# Work to be completed
Below are records; count the lines in them that hold "Blender" and give only the count.

# Extracted information
-- begin --
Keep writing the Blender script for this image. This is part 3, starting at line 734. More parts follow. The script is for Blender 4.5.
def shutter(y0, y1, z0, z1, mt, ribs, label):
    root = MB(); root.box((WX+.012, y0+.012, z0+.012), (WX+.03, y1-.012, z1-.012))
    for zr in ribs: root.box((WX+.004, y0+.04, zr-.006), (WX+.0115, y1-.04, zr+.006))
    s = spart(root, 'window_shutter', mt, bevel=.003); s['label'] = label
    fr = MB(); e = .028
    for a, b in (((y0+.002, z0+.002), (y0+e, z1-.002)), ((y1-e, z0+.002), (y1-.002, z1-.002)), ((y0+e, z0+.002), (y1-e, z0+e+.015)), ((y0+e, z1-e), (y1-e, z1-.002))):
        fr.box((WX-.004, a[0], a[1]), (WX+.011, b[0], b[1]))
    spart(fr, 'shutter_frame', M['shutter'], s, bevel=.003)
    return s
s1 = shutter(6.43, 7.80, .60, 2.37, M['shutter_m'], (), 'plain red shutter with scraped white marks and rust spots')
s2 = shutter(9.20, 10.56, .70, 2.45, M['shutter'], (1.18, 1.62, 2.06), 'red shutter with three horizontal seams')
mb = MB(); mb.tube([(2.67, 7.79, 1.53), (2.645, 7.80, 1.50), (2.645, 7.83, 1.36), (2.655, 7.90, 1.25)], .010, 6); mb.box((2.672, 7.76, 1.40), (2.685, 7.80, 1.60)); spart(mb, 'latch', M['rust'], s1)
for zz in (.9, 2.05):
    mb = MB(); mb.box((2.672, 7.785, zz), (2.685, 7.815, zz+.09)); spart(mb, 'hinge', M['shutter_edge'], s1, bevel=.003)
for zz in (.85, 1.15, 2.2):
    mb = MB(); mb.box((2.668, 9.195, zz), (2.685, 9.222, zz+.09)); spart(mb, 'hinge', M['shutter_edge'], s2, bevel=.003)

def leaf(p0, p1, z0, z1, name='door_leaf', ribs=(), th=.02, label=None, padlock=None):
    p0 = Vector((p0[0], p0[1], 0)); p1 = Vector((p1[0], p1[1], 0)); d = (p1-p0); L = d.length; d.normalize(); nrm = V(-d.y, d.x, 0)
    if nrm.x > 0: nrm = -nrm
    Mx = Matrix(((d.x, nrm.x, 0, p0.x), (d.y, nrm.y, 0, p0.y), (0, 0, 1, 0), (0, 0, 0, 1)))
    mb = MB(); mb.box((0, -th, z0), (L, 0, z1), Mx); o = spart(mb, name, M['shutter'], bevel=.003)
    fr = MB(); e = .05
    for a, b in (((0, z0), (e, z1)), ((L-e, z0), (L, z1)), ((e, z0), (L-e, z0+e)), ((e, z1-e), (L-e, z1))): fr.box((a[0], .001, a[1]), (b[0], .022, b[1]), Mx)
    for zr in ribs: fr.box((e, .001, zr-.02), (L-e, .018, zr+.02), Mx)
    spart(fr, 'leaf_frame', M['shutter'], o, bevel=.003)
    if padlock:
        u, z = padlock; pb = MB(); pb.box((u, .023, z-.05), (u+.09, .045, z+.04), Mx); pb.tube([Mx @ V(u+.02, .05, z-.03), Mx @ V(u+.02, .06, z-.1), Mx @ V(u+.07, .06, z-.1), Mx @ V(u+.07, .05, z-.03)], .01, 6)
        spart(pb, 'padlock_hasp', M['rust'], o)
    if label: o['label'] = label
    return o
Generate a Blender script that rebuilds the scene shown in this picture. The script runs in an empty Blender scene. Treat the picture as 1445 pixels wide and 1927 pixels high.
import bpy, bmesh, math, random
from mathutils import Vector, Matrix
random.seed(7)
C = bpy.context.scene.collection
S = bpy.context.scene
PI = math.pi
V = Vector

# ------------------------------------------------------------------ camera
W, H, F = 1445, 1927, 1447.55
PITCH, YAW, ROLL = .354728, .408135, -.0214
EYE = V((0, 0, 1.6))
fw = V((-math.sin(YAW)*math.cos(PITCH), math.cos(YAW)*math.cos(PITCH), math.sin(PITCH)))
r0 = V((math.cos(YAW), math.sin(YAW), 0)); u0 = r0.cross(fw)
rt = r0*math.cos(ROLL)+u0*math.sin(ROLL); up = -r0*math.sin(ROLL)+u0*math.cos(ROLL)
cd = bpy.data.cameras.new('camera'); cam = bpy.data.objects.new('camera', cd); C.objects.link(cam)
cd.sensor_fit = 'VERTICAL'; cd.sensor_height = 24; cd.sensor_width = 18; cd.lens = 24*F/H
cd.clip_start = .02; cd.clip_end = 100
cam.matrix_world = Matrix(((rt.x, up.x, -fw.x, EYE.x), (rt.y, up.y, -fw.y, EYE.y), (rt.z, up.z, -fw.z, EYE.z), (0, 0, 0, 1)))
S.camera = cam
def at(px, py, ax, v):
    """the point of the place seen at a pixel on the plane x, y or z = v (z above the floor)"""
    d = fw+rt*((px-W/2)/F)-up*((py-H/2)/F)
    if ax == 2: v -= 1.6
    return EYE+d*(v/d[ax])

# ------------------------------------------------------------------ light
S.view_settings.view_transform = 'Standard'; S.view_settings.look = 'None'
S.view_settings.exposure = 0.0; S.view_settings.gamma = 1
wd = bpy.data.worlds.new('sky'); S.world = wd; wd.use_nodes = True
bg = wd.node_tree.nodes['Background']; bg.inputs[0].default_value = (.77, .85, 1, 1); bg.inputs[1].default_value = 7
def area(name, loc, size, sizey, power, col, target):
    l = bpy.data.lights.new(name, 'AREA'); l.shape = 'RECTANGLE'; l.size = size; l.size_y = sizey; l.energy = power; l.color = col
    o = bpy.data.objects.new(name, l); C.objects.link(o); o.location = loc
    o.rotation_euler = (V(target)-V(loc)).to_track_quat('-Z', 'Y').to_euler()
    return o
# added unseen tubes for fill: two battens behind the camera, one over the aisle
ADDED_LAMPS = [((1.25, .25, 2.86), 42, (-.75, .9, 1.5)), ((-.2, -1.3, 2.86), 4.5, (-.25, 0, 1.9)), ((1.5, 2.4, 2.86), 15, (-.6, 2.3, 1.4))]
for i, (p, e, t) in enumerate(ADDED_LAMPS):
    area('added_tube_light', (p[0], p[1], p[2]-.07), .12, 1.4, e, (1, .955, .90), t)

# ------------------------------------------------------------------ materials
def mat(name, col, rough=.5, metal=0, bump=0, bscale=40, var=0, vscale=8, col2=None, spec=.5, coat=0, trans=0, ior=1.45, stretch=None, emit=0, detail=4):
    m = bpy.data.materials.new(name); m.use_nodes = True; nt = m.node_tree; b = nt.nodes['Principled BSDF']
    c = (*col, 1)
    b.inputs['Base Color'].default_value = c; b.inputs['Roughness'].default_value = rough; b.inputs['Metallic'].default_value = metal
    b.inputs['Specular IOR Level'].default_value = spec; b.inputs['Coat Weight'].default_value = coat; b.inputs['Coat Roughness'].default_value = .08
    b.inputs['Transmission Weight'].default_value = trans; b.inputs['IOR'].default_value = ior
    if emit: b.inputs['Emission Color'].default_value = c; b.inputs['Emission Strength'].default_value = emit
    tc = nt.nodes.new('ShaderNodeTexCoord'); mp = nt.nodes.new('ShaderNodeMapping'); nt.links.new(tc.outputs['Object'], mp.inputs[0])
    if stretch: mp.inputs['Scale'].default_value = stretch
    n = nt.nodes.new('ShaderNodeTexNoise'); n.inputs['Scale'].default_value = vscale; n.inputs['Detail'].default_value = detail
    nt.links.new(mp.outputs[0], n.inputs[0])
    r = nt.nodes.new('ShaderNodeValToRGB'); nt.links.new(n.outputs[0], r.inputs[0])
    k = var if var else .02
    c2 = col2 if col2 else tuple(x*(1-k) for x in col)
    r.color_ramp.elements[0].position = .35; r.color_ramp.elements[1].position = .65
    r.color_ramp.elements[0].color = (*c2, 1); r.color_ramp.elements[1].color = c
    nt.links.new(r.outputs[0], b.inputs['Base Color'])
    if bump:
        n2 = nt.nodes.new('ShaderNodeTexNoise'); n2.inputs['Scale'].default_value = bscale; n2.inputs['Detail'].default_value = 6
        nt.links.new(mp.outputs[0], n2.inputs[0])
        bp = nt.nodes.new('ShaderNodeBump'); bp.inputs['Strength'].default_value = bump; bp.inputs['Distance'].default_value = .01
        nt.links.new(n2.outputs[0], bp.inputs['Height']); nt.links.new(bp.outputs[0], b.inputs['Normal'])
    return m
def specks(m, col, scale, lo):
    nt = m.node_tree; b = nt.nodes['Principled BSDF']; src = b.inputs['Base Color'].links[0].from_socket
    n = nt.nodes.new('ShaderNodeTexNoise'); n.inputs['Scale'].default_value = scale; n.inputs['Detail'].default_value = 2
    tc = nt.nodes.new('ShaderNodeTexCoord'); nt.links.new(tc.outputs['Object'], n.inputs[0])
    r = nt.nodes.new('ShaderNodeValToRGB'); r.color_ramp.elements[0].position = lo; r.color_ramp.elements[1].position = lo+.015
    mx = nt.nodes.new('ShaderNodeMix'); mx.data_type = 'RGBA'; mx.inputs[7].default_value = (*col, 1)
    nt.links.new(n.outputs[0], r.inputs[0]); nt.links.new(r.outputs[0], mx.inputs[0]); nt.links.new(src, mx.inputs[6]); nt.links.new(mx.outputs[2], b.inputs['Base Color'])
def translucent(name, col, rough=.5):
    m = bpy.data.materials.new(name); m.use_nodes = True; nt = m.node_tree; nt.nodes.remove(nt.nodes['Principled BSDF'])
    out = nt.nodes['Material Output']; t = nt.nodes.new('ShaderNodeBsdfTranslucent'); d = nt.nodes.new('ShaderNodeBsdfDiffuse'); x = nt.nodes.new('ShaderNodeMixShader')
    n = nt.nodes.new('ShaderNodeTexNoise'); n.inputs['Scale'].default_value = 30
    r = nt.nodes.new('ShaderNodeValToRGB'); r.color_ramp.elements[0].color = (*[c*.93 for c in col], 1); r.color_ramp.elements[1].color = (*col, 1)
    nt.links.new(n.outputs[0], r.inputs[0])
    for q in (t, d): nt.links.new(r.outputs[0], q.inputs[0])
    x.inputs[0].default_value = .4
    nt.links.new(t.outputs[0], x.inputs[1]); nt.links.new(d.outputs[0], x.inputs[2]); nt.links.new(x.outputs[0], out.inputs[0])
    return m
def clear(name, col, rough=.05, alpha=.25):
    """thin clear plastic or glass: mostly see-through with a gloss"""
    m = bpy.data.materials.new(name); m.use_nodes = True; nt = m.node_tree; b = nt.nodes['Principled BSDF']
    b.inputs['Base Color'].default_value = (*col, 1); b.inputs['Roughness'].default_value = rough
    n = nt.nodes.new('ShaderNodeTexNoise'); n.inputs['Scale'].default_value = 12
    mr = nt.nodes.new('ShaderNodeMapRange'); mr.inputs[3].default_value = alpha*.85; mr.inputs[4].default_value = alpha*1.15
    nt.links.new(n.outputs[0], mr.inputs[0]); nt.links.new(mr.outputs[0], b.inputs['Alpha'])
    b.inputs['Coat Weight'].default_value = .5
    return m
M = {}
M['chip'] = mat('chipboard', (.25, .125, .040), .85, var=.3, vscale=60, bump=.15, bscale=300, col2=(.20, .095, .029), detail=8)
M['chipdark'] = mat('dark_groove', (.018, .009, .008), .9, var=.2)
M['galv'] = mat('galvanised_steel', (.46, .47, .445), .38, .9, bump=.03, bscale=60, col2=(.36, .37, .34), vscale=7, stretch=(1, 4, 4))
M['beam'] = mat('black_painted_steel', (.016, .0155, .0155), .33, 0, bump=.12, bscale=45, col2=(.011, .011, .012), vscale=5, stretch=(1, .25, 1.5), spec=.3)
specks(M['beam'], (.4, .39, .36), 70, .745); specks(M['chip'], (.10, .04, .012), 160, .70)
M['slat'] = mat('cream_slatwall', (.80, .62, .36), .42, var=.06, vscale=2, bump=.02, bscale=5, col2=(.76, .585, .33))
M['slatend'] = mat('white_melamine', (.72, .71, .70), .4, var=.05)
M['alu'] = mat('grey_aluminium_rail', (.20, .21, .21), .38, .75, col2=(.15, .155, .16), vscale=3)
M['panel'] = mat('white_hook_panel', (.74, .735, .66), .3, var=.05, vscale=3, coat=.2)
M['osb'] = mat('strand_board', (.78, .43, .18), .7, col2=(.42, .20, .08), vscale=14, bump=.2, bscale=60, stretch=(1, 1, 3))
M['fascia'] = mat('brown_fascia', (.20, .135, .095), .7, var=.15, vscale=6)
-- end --
# Result for this exercise
2